There still seems to be some confusion over terms:
Per ISOC's Director of Finance - Lynn DuVal and following GAAP practices: an organization keeps several sets of LEDGERS (sometimes called books) and at year end the balances in the LEDGERS get rolled up into the GENERAL LEDGER. The figures in the GENERAL LEDGER are used to prepare the balance sheet and profit and loss statements (and will be used to prepare the financial statements for IASA). For completeness - during audits, the auditors sample accounting transactions during the year and tie them to the GENERAL LEDGER accounts.

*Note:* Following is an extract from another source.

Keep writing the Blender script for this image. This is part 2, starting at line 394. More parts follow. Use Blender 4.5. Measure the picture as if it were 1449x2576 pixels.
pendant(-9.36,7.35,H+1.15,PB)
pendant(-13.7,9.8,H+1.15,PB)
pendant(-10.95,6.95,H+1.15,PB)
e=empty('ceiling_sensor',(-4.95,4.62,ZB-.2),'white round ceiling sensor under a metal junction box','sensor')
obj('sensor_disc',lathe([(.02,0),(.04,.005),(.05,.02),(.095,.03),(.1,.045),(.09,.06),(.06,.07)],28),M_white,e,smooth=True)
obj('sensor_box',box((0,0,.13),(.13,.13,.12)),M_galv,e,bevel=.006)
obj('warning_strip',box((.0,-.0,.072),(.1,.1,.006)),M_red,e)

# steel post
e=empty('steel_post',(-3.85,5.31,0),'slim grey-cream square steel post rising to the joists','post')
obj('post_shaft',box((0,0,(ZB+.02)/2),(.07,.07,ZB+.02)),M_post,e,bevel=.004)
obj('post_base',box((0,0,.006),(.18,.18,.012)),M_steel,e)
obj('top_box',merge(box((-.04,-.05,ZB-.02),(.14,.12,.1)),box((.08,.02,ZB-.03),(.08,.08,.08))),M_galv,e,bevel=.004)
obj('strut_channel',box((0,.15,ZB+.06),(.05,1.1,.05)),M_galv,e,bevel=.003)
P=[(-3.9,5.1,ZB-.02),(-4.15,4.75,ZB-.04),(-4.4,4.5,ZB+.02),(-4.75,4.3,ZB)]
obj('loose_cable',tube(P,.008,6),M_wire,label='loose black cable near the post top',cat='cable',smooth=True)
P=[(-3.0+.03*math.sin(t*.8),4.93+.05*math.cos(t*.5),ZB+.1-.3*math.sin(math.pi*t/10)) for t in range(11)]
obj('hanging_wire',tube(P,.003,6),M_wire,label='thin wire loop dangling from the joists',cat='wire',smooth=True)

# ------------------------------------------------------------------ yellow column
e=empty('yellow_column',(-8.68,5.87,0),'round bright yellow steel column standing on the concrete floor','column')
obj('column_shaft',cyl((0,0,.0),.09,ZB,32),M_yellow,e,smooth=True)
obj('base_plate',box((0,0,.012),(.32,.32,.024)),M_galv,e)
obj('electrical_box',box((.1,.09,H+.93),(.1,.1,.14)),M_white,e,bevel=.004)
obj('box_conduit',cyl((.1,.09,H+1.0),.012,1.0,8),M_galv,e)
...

ISOC's preference is that we stay with the term: General Ledger Accounts. Not only is this most appropriate, but it provides a helpful distinction.
The ledger is typically divided up into (traditionally physical separate books) - purchases/creditors ledger - sales/debtors ledger - general/impersonal ledger - private ledger so seeing only the general ledger gives me an incomplete, perhaps misleading view of the financial state of an organisation. In fact, I would want to see the private ledger first since it contains profit and loss, trading, drawings etc.

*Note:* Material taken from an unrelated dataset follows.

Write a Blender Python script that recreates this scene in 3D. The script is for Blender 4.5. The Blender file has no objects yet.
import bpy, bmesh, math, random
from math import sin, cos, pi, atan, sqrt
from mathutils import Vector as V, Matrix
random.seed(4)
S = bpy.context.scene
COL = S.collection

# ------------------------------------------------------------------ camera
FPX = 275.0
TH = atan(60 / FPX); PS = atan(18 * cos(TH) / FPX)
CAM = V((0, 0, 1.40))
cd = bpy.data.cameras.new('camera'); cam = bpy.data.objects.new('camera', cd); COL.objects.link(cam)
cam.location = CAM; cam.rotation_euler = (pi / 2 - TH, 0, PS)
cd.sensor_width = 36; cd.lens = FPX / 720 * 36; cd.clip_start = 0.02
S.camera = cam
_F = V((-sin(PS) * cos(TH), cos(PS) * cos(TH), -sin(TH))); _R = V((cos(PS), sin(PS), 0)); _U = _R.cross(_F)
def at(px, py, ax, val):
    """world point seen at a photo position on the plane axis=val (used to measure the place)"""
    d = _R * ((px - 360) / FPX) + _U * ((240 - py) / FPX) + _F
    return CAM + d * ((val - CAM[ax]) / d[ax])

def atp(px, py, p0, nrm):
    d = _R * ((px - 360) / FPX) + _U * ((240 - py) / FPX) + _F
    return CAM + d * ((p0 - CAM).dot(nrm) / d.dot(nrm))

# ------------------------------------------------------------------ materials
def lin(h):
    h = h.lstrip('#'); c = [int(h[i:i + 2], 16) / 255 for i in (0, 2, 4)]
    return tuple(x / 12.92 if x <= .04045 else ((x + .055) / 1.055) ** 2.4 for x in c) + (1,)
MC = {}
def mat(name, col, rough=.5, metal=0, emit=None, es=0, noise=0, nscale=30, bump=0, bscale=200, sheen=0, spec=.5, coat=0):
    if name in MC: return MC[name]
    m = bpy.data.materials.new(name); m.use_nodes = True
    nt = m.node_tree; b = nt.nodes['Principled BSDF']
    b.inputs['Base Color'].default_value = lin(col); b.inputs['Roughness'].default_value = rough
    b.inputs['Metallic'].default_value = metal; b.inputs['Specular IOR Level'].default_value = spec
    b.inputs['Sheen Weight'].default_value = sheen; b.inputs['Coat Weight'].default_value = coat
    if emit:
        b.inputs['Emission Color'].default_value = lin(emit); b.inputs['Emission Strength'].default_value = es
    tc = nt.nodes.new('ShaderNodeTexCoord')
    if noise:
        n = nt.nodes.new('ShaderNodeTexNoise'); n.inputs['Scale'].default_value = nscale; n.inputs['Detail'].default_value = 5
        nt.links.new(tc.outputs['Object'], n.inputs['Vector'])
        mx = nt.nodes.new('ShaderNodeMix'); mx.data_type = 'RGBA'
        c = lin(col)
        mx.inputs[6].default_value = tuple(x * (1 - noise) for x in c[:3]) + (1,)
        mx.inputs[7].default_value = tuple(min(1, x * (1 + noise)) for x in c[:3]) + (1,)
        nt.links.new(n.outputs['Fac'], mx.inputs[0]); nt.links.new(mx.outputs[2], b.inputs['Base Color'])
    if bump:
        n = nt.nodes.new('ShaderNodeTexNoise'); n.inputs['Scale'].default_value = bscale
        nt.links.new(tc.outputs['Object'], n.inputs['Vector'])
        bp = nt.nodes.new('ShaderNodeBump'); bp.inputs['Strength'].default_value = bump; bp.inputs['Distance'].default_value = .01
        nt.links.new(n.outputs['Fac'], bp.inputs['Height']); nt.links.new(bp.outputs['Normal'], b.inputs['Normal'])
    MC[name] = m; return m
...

ISOC does not run private ledgers - at all.
More generally, I would want to see the IASA accounts (an accountancy technical term) in the ledger (another accountancy technical term).
Or do these terms change meaning as they go west across the Atlantic? <snip>
or perhaps they change meaning when technical (terms) meets accountancy? <grin>
I'll address Margaret's comments separately, as while I understand and agree with her position, I think it's appropriate to provide a bit more specificity in the BCP if only to minimize surprises downstream.